Brehme’s title-winning goal in Rome was also celebrated a short distance away at Inter Milan, the Italian club he was playing for at the time as part of a formidable German trinity including national teammates Matthäus and Jürgen Klinsmann.

As captain, Matthäus would normally have taken West Germany’s penalty in the final, but the No. 10 broke his boots in the first half and didn’t feel confident as his replacement boots were too big.

“It was a smart decision to let Andreas Brehme take the penalty,” Matthäus later said.

“Someone has to step up. And for us, it was a case of whoever was feeling confident,” Brehme said in a FIFA interview in 2017. “The main thing is that the penalty goes in and we become world champions.”

Brehme acknowledged the penalty decision was “dubious” though that didn’t stop him from tucking away the spot kick against the previously unbeatable Argentina goalkeeper Sergio Goycochea in the 85th minute. West Germany had dominated the game but found Goycochea in inspired form.

“That night at the Olimpico, facing up against Sergio Goycochea, a fearsome goalkeeper who had already kept out Donadoni and Aldo Serena at the San Paolo, Brehme opted to take with his right (boot). A placed effort, almost caressed towards goal: he zipped it along the floor, right into the bottom left, unstoppable,” Inter wrote on the club website.

Brehme, who wheeled away and jumped in celebration, had already helped Inter to the Serie A title in 1989. He would go to win the UEFA Cup with the club two years later.

“A magnificent player, a true Interista. Ciao Andy, forever a legend,” said Inter, which announced that it would wear black armbands during their Champions League match against Atlético Madrid later Tuesday.

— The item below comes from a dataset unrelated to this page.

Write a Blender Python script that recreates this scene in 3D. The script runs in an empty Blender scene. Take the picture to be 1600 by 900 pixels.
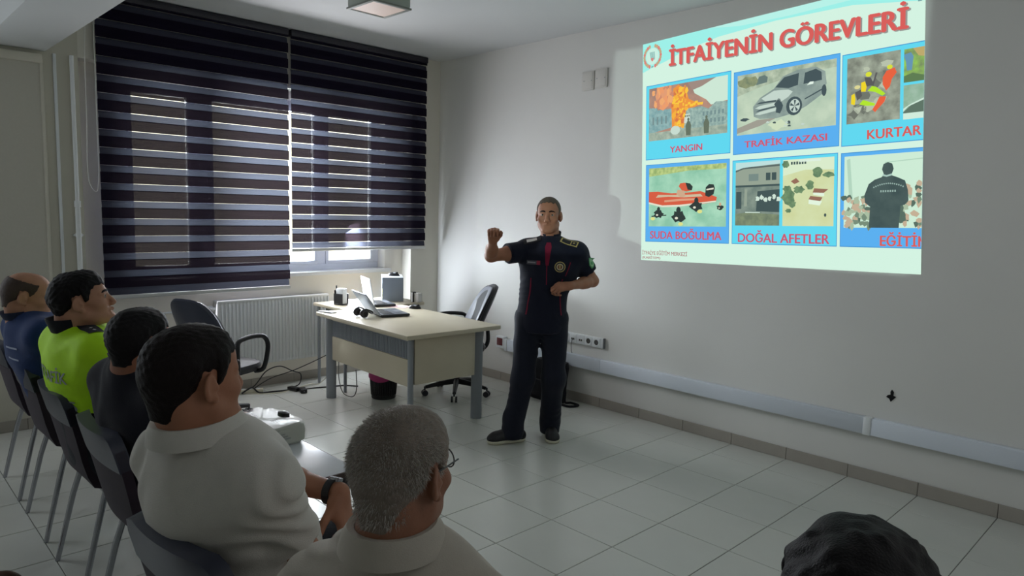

Brehme won two Bundesliga titles, first with Bayern Munich in 1987, then in improbable fashion with promoted Kaiserslautern in his final season before retirement in 1998.

Altogether, Brehme played 10 seasons for the Red Devils over over two stints. He won the German Cup with Kaiserslautern in 1996 – the same season they were relegated from the Bundesliga. Brehme cried as he was consoled by Bayer Leverkusen’s Völler upon his team’s relegation. But he had a happy end with the club’s Bundesliga win two years later.

Kaiserslautern said on Tuesday they were “deeply saddened” by Brehme’s unexpected death and they had tributes planned for the coming days.

Karl-Heinz Rummenigge played with Brehme for West Germany at the 1986 World Cup in Mexico.

“Andi was a great team player, very loyal and dependable. His love of life was contagious and it makes me so sad that he had to leave us at 63,” Rummenigge said.

Brehme also played for Real Zaragoza in Spain before rejoining Kaiserslautern for his second stint.

He went into coaching after winning the Bundesliga with Kaiserslautern, first with the same club, which he led to the semifinals of the UEFA Cup in 2001, and then second-division Unterhaching. His last coaching role was at Stuttgart as assistant to coach Giovanni Trapattoni in the 2005-06 season.

Brehme’s death comes the month after that of his friend Franz Beckenbauer, who coached the World Cup-winning team in 1990.

“As a young boy I had, like probably every boy in Germany had, a Franz Beckenbauer poster hanging above my bed,” Brehme told dpa last month. “Later, he became my boss and I could work with him. And in the end we became close friends. So I have a lot to thank Franz for.”

Brehme played 86 international games for West Germany and unified Germany.

“One of Germany’s greatest and best players of all time,” German soccer federation president Bernd Neuendorf said. “German football owes him a lot.”